Aquí el problema más inmediato se resuelve en la cocina. La necesidad obliga a comer de lo que hay, por lo que uno de los discípulos de Eliseo sale al campo a recolectar hierbas y frutos silvestres para ‘inventar’ un guisado. Pero en la comida improvisada algunos notan que uno de sus ingredientes es nocivo (¿venenoso?), y como en una escena cinematográfica la situación se desborda.

Lo curioso de este incidente es que su resolución se produce nuevamente en la cocina; con Eliseo agregando otro ingrediente que ‘quita el mal’ de la olla. Como corolario, el relato incluye una multiplicación de panes de cebada, que muchos puntos tendrá en común con los hechos de Jesús.

La ayuda de Eliseo permitió que el sufrimiento y la carestía fueran mitigados a partir de una situación cotidiana.
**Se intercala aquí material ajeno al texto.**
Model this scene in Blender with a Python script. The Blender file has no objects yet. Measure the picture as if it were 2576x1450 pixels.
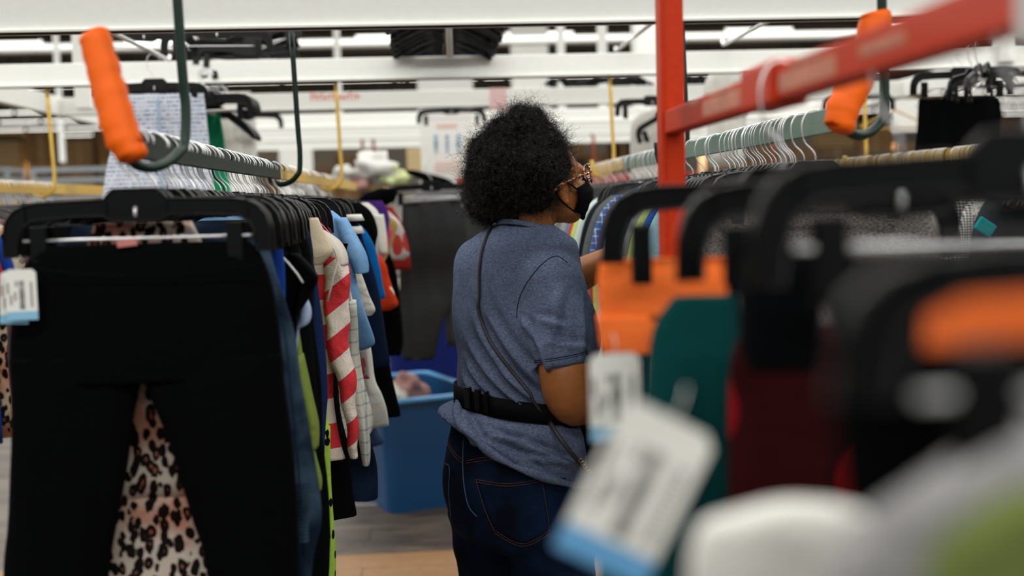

El ‘milagro’ no se produce en ningún espacio extraordinario ni hay fanfarrias que anuncien el portento de la comida. Hombres y mujeres cocinaron, comieron, y hasta diríamos que hicieron sobremesa. Ante la muerte y la desunión que socavan la vida, he ahí el milagro del guiso compartido.

Sin Eliseo pero con su memoria viva, este tipo de relatos nos mueven a pensar en el valor de la comida compartida como espacio de resistencia a la muerte y de búsqueda de alternativas. Cocinando juntos, hubo uno que tuvo iniciativa, uno que buscó los ingredientes, otro que advirtió el peligro, otro que ayudó a resolverlo, otro que apareció con más para compartir.

Dicen que la palabra ‘restaurante’ está unida etimológicamente con el término ‘restaurar’. Por eso, para restaurar la vida, para reconstruir vínculos, para perdonarnos, para recordar los sabores de la abuela y para crear nuevos, para resistir a la muerte, para descansar, para hacernos un tiempito para el otro…

…bueno seríamos que hiciéramos de nuestra cocina un restaurante.

 
Javier Pioli

[1] Blanca Geymonat es laica valdense, educadora y directora del Parque XVII de Febrero.